_GIVEN INFORMATION_
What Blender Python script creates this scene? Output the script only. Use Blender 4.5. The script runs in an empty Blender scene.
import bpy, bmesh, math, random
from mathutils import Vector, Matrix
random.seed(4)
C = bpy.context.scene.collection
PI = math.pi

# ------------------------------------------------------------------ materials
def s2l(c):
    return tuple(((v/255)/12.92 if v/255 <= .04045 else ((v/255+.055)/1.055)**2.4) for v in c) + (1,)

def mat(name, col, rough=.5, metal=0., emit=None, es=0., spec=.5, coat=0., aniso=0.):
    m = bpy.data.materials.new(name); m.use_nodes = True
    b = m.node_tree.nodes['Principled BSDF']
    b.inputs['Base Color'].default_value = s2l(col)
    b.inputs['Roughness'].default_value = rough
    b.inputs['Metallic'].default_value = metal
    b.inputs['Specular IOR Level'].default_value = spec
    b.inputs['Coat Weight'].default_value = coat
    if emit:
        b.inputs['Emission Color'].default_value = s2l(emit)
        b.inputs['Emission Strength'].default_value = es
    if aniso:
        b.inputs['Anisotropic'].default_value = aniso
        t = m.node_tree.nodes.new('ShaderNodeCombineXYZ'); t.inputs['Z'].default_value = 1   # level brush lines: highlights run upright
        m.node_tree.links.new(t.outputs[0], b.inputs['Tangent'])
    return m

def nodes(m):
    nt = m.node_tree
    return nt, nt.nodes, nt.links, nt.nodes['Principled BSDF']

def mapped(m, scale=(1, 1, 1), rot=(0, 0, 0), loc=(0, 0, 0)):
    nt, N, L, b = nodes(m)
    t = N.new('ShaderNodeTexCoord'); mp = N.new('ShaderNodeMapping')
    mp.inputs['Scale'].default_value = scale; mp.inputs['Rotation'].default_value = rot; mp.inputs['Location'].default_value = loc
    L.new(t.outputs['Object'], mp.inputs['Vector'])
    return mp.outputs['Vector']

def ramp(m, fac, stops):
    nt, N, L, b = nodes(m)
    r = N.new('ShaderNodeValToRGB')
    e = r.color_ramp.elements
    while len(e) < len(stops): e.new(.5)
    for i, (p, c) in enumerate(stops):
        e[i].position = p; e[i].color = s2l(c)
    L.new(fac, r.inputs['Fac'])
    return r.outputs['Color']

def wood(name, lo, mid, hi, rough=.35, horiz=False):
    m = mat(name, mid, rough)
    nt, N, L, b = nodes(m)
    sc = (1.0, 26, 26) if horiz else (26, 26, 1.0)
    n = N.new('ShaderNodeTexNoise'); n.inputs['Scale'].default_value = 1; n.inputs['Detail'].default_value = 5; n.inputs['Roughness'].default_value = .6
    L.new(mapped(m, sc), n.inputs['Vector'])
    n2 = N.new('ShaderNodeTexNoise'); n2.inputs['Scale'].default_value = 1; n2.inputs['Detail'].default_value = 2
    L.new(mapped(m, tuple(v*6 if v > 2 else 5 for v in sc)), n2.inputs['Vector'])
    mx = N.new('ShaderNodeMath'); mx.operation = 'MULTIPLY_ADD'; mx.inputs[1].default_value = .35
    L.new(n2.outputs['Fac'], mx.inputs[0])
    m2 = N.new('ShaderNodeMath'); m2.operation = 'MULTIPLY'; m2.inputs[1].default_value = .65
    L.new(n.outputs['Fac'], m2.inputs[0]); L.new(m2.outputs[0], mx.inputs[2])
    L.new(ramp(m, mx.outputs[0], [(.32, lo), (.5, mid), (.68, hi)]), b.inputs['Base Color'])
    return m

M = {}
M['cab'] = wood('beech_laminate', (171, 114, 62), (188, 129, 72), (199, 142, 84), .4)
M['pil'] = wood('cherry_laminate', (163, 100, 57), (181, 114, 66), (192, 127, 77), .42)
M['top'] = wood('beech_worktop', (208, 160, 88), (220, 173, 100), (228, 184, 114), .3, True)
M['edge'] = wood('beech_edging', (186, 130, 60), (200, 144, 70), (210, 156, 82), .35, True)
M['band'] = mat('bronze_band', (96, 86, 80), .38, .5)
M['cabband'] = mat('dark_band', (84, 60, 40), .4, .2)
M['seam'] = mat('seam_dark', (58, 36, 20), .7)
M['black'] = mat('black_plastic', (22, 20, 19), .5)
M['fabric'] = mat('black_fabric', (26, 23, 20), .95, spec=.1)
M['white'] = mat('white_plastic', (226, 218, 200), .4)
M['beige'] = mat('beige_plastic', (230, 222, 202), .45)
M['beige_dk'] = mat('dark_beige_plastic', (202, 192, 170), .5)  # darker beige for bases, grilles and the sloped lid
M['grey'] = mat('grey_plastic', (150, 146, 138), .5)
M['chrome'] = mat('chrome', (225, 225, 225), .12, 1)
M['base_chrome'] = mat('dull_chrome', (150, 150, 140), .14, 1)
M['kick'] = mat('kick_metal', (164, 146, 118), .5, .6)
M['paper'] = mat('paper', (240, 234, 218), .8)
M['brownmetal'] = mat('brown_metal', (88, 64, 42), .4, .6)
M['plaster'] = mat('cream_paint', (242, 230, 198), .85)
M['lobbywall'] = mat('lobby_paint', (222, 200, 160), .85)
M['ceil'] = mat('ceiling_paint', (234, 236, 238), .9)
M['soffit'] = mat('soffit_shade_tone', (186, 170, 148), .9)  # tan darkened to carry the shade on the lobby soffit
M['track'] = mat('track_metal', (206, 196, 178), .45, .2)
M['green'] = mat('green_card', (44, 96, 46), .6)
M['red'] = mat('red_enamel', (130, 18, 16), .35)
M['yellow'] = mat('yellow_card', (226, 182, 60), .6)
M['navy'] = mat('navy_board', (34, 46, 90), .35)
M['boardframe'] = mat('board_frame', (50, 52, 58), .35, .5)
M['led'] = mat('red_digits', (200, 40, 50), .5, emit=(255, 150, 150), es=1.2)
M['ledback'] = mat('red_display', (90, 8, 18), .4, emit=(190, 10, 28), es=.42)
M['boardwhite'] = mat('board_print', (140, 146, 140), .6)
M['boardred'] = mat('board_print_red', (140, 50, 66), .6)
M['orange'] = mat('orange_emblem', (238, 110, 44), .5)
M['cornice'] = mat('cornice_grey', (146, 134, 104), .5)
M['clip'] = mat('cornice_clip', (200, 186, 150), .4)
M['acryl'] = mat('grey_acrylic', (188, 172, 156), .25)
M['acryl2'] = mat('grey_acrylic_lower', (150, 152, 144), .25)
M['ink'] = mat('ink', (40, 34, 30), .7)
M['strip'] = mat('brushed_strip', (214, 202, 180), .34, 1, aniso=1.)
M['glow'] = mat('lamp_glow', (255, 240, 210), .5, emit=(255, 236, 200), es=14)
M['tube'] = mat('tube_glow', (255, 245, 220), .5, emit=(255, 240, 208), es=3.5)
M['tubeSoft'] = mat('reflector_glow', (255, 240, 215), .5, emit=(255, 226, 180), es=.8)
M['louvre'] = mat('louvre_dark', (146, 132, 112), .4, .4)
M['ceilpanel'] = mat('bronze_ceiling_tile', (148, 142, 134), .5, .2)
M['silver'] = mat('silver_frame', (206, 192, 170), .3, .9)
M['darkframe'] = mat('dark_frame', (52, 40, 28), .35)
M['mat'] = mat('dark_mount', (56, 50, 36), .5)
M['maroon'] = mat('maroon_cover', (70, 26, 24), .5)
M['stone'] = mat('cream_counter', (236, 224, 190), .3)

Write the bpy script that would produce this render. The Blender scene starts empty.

_TASK PROMPT_
In the records above, find each line holding "empty" and copy it.

_THE RESPONSE_
What Blender Python script creates this scene? Output the script only. Use Blender 4.5. The script runs in an empty Blender scene.
Write the bpy script that would produce this render. The Blender scene starts empty.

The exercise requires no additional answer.